Drivers Beware: Moose collision season begins

MONCTON, (June 7, 2004) — New Brunswick police are warning truckers and motorists to keep an eye out for wildlife on provincial highways as moose collision season begins.

Even behind the wheel of larger vehicles like SUVs, and even trucks, drivers aren’t completely safe. “I’ve been at an accident where a tractor trailer was completely demolished and the moose wasn’t dead,” RCMP Sgt. Gary Cameron told the New Brunswick Telegraph Journal. At 450 kg., a moose can be as much as two meters tall, he says.

Provincial officials are urging drivers to slow down at night, pay attention to signage noting high-risk areas, scan both sides of the road as far ahead as possible, keep their windshields clean and headlights well adjusted and their high beams on whenever reasonable to do so.

In New Brunswick, collisions with moose claim the lives of drivers and passengers almost every year, with an annual average of 250 accidents — most of which accidents occur during the summer months, from now through to October.

In Western Canadian oil fields, the single biggest cause of personal injury is vehicle accidents, and animal strikes account for one third of all of those accidents. That’s why last year the Petroleum Technologies Association of Canada (PTAC) hired Veridian Technologies of Ann Arbor, Mich., to investigate high-tech solutions to animal strikes.

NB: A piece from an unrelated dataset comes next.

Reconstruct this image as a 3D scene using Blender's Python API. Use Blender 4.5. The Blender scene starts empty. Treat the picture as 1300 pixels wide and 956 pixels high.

“This wildlife striking thing is only going to get worse,” says Shell Canada’s Grant Schwartzenberger, who gives technical support to PTAC. “There’s more gun control, a lot of ethnic groups don’t hunt, single moms don’t teach their boys to hunt.” Add urban growth to the mix, blend in a serious blackfly season and a severe winter, and you end up with even more moose and deer wandering into your headlights.

What’s a fleet owner or manager to do? Barry Davy, vice-president of field support services for Trimac Transportation in Calgary, that 57 animal strikes in Wyoming were reported by his drivers in one year alone. “In the old days, we had ultrasonic animal alerts but the things filled with slush and crap,” he tells Today’s Trucking. “Now we’re experimenting with Bendix Xvision.”

Bendix Xvision is a heat-sensitive camera that lets drivers “see” images five times farther away than the naked eye. Heat — from a body or a car — shows white on an in-cab display, typically mounted just below the driver’s line of vision. Or it can be a heads-up display, on the windshield.

Another high-tech option is the Eaton Vorad Collision Warning System, which uses radar to scan the terrain ahead of and beside a truck to warn drivers of unusual surfaces or potential objects. One of the criticisms of the system is that drivers may tune out persistent warnings when they’re in traffic. So it may be more effective on a rural or remote highway, where false alarms are less likely.

While Xvision and Vorad alert drivers about obstacles in their path, other devices are designed to keep animals off the highway altogether. One is the Shu Roo, distributed by a company of the same name in Van Nuys, Calif. Invented by an Australian after a few too many close encounters with kangaroos, Shu Roo emits a pulsing, high-frequency sound from two speakers mounted to your front bumper. The claim: it causes animals and birds to scatter for a quarter-mile ahead and 160 feet on either side of the truck.

But the best solution of all, says Reimer Express safety director Ken Shostak, is a set of strong, well-adjusted driving lights and the sense to know that if you see a roadside reflector winking off and on, it’s probably not a reflector at all. “I can think of four guys who have amassed millions of miles of accident-free driving,” he says. “It’s those kinds of guys who suggest to me that it’s not luck that keeps you from hitting animals. It’s good driving.”